WHAT YOU SHOULD DO: Leave out the pictures and restate the rest of the data exactly.

=======

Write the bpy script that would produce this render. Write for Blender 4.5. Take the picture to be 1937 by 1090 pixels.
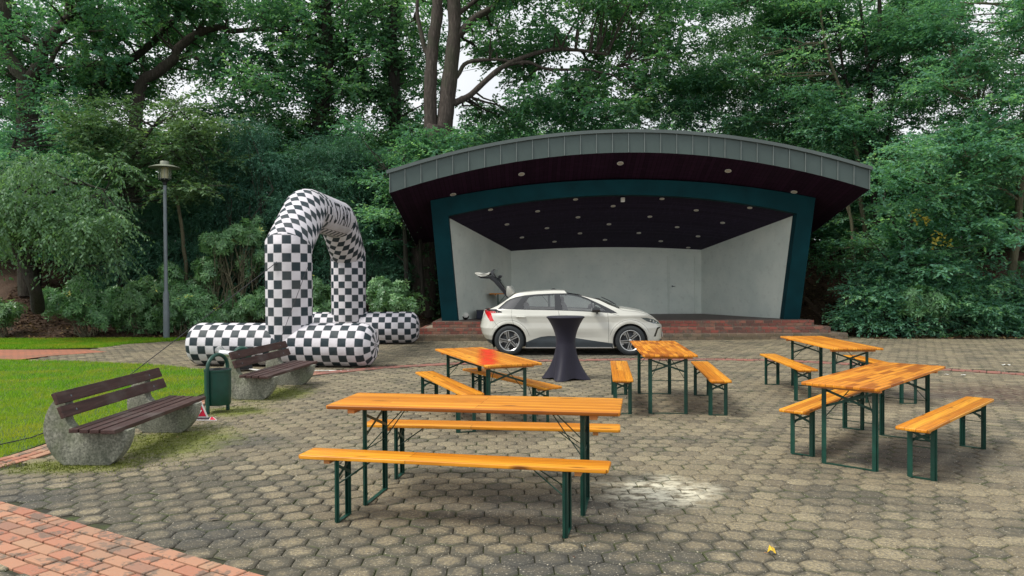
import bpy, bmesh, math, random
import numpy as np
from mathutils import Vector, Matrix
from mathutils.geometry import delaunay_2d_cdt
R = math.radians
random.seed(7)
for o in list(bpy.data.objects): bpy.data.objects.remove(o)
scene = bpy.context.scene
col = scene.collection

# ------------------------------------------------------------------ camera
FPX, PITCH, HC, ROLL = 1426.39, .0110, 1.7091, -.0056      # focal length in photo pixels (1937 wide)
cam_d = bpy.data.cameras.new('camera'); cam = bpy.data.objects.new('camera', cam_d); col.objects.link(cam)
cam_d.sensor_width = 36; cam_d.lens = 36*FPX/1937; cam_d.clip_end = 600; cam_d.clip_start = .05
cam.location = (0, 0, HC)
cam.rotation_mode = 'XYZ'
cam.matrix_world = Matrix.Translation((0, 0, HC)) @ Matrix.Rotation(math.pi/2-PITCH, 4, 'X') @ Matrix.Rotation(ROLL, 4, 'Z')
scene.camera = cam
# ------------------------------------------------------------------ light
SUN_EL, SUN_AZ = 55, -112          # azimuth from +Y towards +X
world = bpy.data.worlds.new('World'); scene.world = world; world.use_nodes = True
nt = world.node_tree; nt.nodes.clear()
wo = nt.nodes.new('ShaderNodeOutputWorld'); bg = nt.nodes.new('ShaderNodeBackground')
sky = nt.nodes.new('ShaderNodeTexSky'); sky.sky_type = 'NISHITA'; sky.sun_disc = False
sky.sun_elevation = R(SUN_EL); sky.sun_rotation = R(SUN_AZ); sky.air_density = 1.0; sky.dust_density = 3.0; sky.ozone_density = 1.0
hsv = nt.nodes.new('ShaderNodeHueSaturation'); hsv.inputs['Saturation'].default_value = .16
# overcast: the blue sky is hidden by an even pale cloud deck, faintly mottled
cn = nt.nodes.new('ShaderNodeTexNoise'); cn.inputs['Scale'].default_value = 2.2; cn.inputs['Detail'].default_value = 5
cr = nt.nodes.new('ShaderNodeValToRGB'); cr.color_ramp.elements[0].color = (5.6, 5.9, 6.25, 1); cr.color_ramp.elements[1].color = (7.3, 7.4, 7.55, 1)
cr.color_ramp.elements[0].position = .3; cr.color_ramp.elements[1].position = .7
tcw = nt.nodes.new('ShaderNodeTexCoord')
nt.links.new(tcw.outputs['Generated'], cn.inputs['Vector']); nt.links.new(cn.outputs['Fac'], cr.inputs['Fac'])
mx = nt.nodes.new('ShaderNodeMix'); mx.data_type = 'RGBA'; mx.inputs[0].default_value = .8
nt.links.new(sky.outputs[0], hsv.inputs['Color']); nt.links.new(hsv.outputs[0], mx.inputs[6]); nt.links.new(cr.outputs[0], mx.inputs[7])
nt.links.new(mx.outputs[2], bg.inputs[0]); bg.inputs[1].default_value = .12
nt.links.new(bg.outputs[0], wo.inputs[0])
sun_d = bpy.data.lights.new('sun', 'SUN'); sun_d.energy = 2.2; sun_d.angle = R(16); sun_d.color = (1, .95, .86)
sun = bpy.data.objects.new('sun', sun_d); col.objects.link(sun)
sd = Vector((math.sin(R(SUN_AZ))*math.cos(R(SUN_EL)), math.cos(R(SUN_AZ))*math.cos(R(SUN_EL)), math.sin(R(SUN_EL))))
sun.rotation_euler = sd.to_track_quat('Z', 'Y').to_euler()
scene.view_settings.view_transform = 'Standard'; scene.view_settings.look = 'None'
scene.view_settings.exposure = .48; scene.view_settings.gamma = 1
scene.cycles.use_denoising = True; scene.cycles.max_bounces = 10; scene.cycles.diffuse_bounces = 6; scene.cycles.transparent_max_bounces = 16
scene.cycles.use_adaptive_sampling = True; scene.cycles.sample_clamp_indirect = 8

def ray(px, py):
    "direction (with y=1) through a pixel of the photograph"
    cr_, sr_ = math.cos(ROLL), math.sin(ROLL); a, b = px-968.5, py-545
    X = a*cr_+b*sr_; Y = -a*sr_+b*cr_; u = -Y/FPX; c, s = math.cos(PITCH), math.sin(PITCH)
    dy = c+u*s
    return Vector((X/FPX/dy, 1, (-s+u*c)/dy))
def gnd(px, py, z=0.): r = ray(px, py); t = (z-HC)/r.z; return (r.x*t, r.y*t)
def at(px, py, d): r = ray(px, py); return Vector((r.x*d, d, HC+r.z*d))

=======

ANSWER FOR THE TASK:
Write the bpy script that would produce this render. Write for Blender 4.5. Take the picture to be 1937 by 1090 pixels.
import bpy, bmesh, math, random
import numpy as np
from mathutils import Vector, Matrix
from mathutils.geometry import delaunay_2d_cdt
R = math.radians
random.seed(7)
for o in list(bpy.data.objects): bpy.data.objects.remove(o)
scene = bpy.context.scene
col = scene.collection

# ------------------------------------------------------------------ camera
FPX, PITCH, HC, ROLL = 1426.39, .0110, 1.7091, -.0056      # focal length in photo pixels (1937 wide)
cam_d = bpy.data.cameras.new('camera'); cam = bpy.data.objects.new('camera', cam_d); col.objects.link(cam)
cam_d.sensor_width = 36; cam_d.lens = 36*FPX/1937; cam_d.clip_end = 600; cam_d.clip_start = .05
cam.location = (0, 0, HC)
cam.rotation_mode = 'XYZ'
cam.matrix_world = Matrix.Translation((0, 0, HC)) @ Matrix.Rotation(math.pi/2-PITCH, 4, 'X') @ Matrix.Rotation(ROLL, 4, 'Z')
scene.camera = cam
# ------------------------------------------------------------------ light
SUN_EL, SUN_AZ = 55, -112          # azimuth from +Y towards +X
world = bpy.data.worlds.new('World'); scene.world = world; world.use_nodes = True
nt = world.node_tree; nt.nodes.clear()
wo = nt.nodes.new('ShaderNodeOutputWorld'); bg = nt.nodes.new('ShaderNodeBackground')
sky = nt.nodes.new('ShaderNodeTexSky'); sky.sky_type = 'NISHITA'; sky.sun_disc = False
sky.sun_elevation = R(SUN_EL); sky.sun_rotation = R(SUN_AZ); sky.air_density = 1.0; sky.dust_density = 3.0; sky.ozone_density = 1.0
hsv = nt.nodes.new('ShaderNodeHueSaturation'); hsv.inputs['Saturation'].default_value = .16
# overcast: the blue sky is hidden by an even pale cloud deck, faintly mottled
cn = nt.nodes.new('ShaderNodeTexNoise'); cn.inputs['Scale'].default_value = 2.2; cn.inputs['Detail'].default_value = 5
cr = nt.nodes.new('ShaderNodeValToRGB'); cr.color_ramp.elements[0].color = (5.6, 5.9, 6.25, 1); cr.color_ramp.elements[1].color = (7.3, 7.4, 7.55, 1)
cr.color_ramp.elements[0].position = .3; cr.color_ramp.elements[1].position = .7
tcw = nt.nodes.new('ShaderNodeTexCoord')
nt.links.new(tcw.outputs['Generated'], cn.inputs['Vector']); nt.links.new(cn.outputs['Fac'], cr.inputs['Fac'])
mx = nt.nodes.new('ShaderNodeMix'); mx.data_type = 'RGBA'; mx.inputs[0].default_value = .8
nt.links.new(sky.outputs[0], hsv.inputs['Color']); nt.links.new(hsv.outputs[0], mx.inputs[6]); nt.links.new(cr.outputs[0], mx.inputs[7])
nt.links.new(mx.outputs[2], bg.inputs[0]); bg.inputs[1].default_value = .12
nt.links.new(bg.outputs[0], wo.inputs[0])
sun_d = bpy.data.lights.new('sun', 'SUN'); sun_d.energy = 2.2; sun_d.angle = R(16); sun_d.color = (1, .95, .86)
sun = bpy.data.objects.new('sun', sun_d); col.objects.link(sun)
sd = Vector((math.sin(R(SUN_AZ))*math.cos(R(SUN_EL)), math.cos(R(SUN_AZ))*math.cos(R(SUN_EL)), math.sin(R(SUN_EL))))
sun.rotation_euler = sd.to_track_quat('Z', 'Y').to_euler()
scene.view_settings.view_transform = 'Standard'; scene.view_settings.look = 'None'
scene.view_settings.exposure = .48; scene.view_settings.gamma = 1
scene.cycles.use_denoising = True; scene.cycles.max_bounces = 10; scene.cycles.diffuse_bounces = 6; scene.cycles.transparent_max_bounces = 16
scene.cycles.use_adaptive_sampling = True; scene.cycles.sample_clamp_indirect = 8

def ray(px, py):
    "direction (with y=1) through a pixel of the photograph"
    cr_, sr_ = math.cos(ROLL), math.sin(ROLL); a, b = px-968.5, py-545
    X = a*cr_+b*sr_; Y = -a*sr_+b*cr_; u = -Y/FPX; c, s = math.cos(PITCH), math.sin(PITCH)
    dy = c+u*s
    return Vector((X/FPX/dy, 1, (-s+u*c)/dy))
def gnd(px, py, z=0.): r = ray(px, py); t = (z-HC)/r.z; return (r.x*t, r.y*t)
def at(px, py, d): r = ray(px, py); return Vector((r.x*d, d, HC+r.z*d))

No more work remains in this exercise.